Album review: James Muller/Live at WizardTone

James Muller has long been one of our most exciting jazz guitarists. His fluidity, ideas and just plain swing has dazzled in every recording he has ever made.

So it is surprising to see him express his discomfort with the recording studio environment – “I hate playing through headphones!!!” – in the notes to his new release on 54 Records, ‘Live at Wizard Tone’. Equally, it is gratifying to see him (and hear him) in a zone that allows him the freedom for the adventure and abandon he seeks in his music.

Recorded before a live audience at the Adelaide studio over two sessions, ‘Live at Wizard Tone’ has Muller playing up a storm with the equally driven ensemble of Sam Anning on bass, drummer Ben Vanderwal and – serendipitously in Adeliade from NYC over the Summer –altoist Will Vinson.
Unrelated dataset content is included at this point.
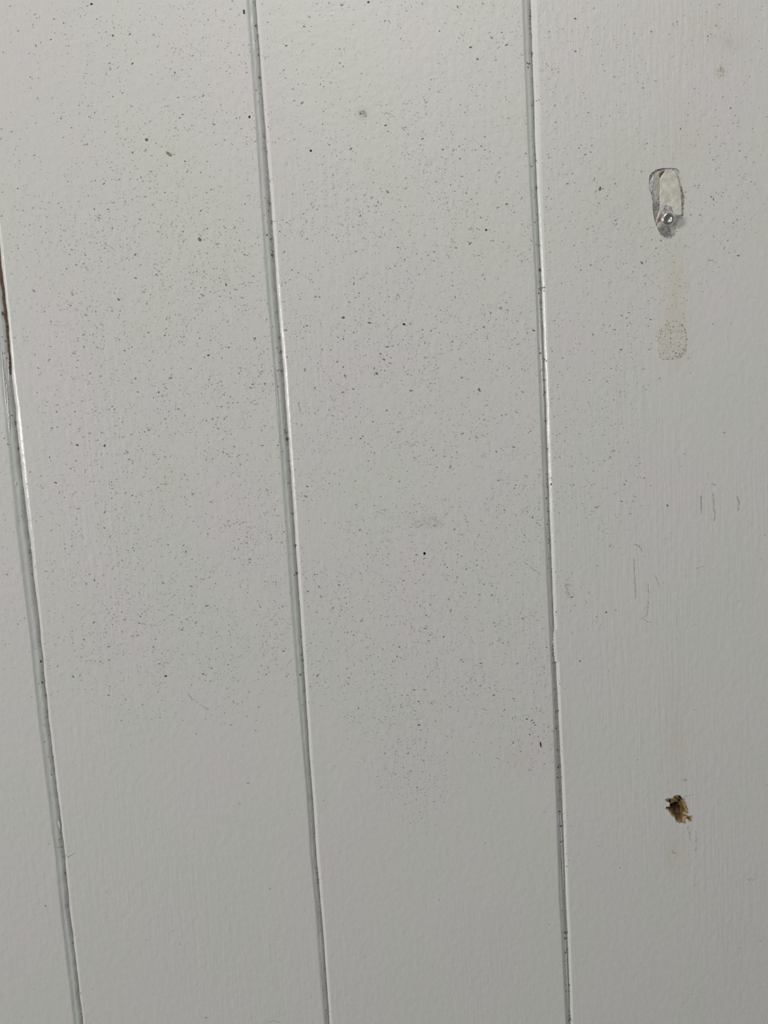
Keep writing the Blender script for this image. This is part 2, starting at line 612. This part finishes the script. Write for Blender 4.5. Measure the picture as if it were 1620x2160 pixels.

The tunes selected for the recording balance out Art and Fun, with Fun maybe winning out. ‘Scrapple From The Apple’ literally grins in your face with its energy, all players digging in up to their elbows, pulling out their their bop chops and having some truly Big Fun.

Opener ‘Evidence’ has the band modelling solos and rhythm section around Monk’s angular melody with all its stops and starts, whilst the implied swing roils way beneath. Check the rhythm section here, and on the closer ‘The Song Is You’ – their conception of swing and what you can do with it is quite something.

The three Muller originals hold up fine too – mid-tempo Latin ballad ‘Dalby at Dusk’ is evocative tone-poetry with not-obvious changes which altoist Vinson seems to relish in his piquant solo. (Vinson is a knockout here and everywhere else I have heard him lately a truly original alto saxophone voice with his swoops and surprising invallic leaps flavouring his solos, and making them jump out of the mix).

Muller’s ‘Assignment 1’ has a pastoral, elegiac quality that belies its minimalist title. The guitarist’s taste and restraint in his solo here shows the breadth of his playing. His tone across the entire album is immaculate: rich yet biting when it needs to be, with piano-like chords or brittle percussive comping. The minimal comping and lack of piano lends all of the performances an open, contrapuntal transparency that lend it an astringent economy, letting the music breath organically. Exciting stuff.

I have said before that all true jazz should be regarded as being recorded live. Sadly, this is too rarely the case, with much recorded jazz sounding sealed off and boxed in. An album such as ‘Live at Wizard Tone’ is a breath of wild wind –jazz as it should be: in Muller’s words, “a music of adventure and abandon.”